オリジナル制作について堤氏が注目しているのが、「出版文化」だという。実はU-NEXTには電子書籍サービスもあり、雑誌やマンガ、小説などの書籍も扱っている。既存コンテンツを出版社から提供される中に、オリジナルの漫画や小説の提供も始めているのだ。


U-NEXTのオリジナルコミックレーベル「U-NEXT Comic」(編集部撮影)
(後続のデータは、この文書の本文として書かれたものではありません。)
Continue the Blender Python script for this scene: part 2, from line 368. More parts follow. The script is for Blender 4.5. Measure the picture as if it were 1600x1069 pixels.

「日本の出版文化はすごくユニークで、特異的に発達してる国。そこがIPを生む源泉になっています。足元で始めたU-NEXTオリジナルのコミックを中心に小説も含めた、出版に近いところでオリジナルのチャレンジをしてみるつもりです。デジタルの時代になって、出版と映像が有機的に繋がることでより加速すると思ってます」(堤社長)

海外戦略も視野に入れ、次のステージへ

ハリウッドにはNetflixを「IPを生み出していない」と揶揄する声もあるという。「作品をいっぱい作ってるけど5年、10年続くようなIPは今のところ生まれてないじゃないか」と言われているそうだ。短期的な視点で人が集まるコンテンツを製作し、IPを育てるよりその期間に会員数が伸びたかに軸を置く。

実は今、日本の出版社の一部には、自分たちが開発したIPを自分たちで映像化していく動きが出てきている。それは世界市場も視野に入れての考え方のようだ。

堤氏は海外戦略も持っているのだろうか。

「当然今年や来年の時間軸では、考えてません。でも国内で一定のシェアを取ってもう1段上にスケールさせる上では、アジアを中心とした海外市場をどう取り込むかを考えたい。自ずから必要になってくるとは想像しています」

具体案はないが、視野には入れているというところのようだ。

Paraviとの統合を機にU-NEXTは次のステージに進みそうだ。いよいよオリジナル製作に乗り出し、しかも自社IPの開発も考えている。一方既存サービスの業界再編、あるいは別のプレイヤーたちの動きも気になる。単純な会員数競争の段階は終わり、ビジネスモデルの再構築も含めた変化が起きそうだ。テレビで配信サービスを見るのが当たり前になり、市場規模も新たな成長に入るだろう。次に何が起こるか、期待したい。